Domestic Violence Awareness Month

October is Domestic Violence Awareness Month. According to the National Coalition Against Domestic Violence (NCADV), domestic violence “is the willful intimidation, physical assault, battery, sexual assault, and/or other abusive behavior as part of a systematic pattern of power and control perpetrated by one intimate partner against another. It includes physical violence, sexual violence, threats, and emotional abuse.” (

I have seen the effects of domestic violence through my work as a deputy state’s attorney and a family law attorney. It happens more often than most of us are aware, and its effects are devastating. The statistics are alarming. Numbers this high tell us that someone you know is or has been a victim of domestic violence.

-1 in 3 women and 1 in 4 men have experienced some form of physical violence by an intimate partner.

-33.7% of South Dakota women and 30.2% of South Dakota men experience intimate partner physical violence, intimate partner sexual violence, and/or intimate partner stalking.

-Nearly half of all women and men in the US have experienced psychological aggression by an intimate partner.

-Domestic violence is the leading cause of injury to women.

-Intimate partner violence accounts for 15% of all violent crime.

-Between 2003 and 2012, approximately one-third of femicides were related to domestic violence.

-72% of all murder-suicides involved an intimate partner; 94% of the victims of these crimes are female.

-Although American Indians comprise less than 9% of the population of South Dakota, they accounted for over 26% of victims/survivors of reported forcible rapes in 2012.

-On a typical day, domestic violence hotlines receive approximately 21,000 calls, approximately 15 calls every minute.

-Up to 10 million children witness some for of domestic violence annually.

When talking about domestic violence we also need to speak about firearms and the role they play in domestic violence situations.

Before I get started, I want to make something perfectly clear. As an attorney I took an oath to uphold the Constitution of the United States and as an individual I honor the 2nd amendment. I also believe that with explicit rights come implicit responsibilities. We have the responsibility to protect our vulnerable from people who are known to be dangerous or violent. These are statistics on the use of firearms in domestic abuse situations:

-Nearly two-thirds of South Dakota domestic violence homicides are committed with firearms.
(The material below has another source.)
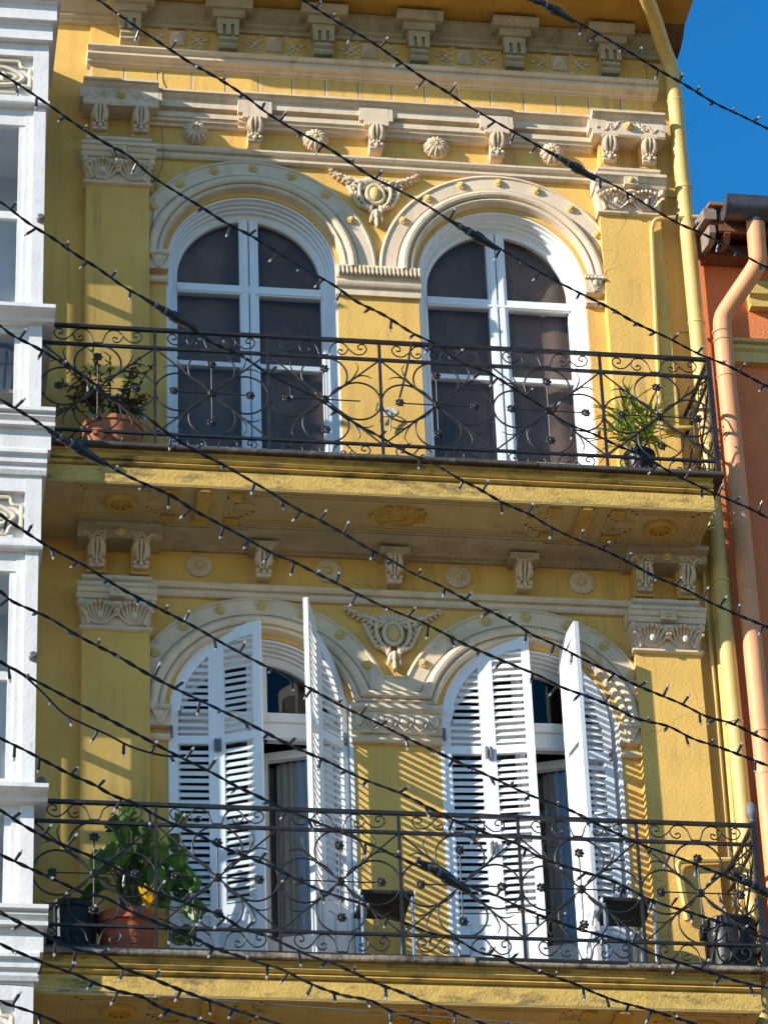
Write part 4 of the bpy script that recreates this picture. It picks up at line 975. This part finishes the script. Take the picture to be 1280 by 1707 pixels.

-Abusers’ access to firearms increases the risk of intimate partner femicide at least five-fold (500%).

-When firearms have been used in the most severe abuse incidents, the risk of intimate partner femicide increases 41-fold (4,100%).

-As of December 31, 2015, South Dakota had submitted no domestic violence misdemeanor and no active protective order records to the NICS Index. (This prevents convictions/active protection orders from showing up on background checks when abusers purchase firearms)
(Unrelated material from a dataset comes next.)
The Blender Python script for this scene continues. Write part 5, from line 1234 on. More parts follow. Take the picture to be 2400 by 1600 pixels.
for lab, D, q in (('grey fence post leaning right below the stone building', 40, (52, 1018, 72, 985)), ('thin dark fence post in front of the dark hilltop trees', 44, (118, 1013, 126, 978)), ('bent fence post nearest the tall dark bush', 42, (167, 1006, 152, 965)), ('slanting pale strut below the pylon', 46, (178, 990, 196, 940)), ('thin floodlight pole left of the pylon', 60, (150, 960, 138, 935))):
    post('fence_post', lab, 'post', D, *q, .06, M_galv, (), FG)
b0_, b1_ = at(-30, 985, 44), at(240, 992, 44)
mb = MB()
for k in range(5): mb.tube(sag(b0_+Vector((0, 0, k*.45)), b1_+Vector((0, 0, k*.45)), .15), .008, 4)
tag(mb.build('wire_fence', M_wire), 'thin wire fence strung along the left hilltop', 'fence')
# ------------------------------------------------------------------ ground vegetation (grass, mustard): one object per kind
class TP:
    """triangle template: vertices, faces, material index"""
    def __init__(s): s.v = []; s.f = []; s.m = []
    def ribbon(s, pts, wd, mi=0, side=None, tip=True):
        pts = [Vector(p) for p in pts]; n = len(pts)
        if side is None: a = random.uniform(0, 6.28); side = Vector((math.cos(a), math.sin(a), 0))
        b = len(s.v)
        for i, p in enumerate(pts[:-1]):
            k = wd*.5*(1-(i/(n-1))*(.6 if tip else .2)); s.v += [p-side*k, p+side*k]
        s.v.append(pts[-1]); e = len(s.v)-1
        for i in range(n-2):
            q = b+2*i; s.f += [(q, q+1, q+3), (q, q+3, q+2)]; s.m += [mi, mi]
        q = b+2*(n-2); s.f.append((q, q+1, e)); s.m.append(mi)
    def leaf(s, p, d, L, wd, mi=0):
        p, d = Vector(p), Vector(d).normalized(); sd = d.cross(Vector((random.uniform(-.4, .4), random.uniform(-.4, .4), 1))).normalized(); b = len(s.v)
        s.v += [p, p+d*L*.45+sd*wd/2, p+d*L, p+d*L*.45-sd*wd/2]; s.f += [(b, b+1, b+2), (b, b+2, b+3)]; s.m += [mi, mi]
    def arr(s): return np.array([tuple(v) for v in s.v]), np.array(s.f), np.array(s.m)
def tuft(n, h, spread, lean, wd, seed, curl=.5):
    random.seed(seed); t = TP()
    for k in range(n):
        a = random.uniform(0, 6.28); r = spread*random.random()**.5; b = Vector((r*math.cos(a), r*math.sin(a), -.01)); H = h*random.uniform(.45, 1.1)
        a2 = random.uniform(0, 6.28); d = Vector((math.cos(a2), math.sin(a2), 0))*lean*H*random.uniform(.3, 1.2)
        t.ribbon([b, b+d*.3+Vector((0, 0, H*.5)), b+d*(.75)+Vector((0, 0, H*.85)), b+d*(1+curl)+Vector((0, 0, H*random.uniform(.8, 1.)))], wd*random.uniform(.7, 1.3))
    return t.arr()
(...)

We cannot protect victims and survivors without acknowledging that there is an issue here. We should be asking are there changes South Dakota can make that will save lives without negatively affecting responsible gun ownership? To honor the victims, we should at least ask the question and consider it in a meaningful way.

If you are unsure about the safety of your current situation you can compare your situation to an Abuse Index by filling out the following questionnaire:

If you are in danger call 911, call the South Dakota Domestic Violence Hotline 1.800.430.SAFE (7233), or call the National Domestic Violence Hotline: 1.800.799.SAFE(7233).

If you are leaving your abuser and need to find a shelter look here:

I have witnessed our laws in South Dakota fail victims of domestic violence. I have also witnessed our legislature’s attempt to make it more difficult for victims of domestic violence and stalking to obtain protection orders in the last legislative session. We need to focus on protecting victims and not their abusers. The statistics speak for themselves.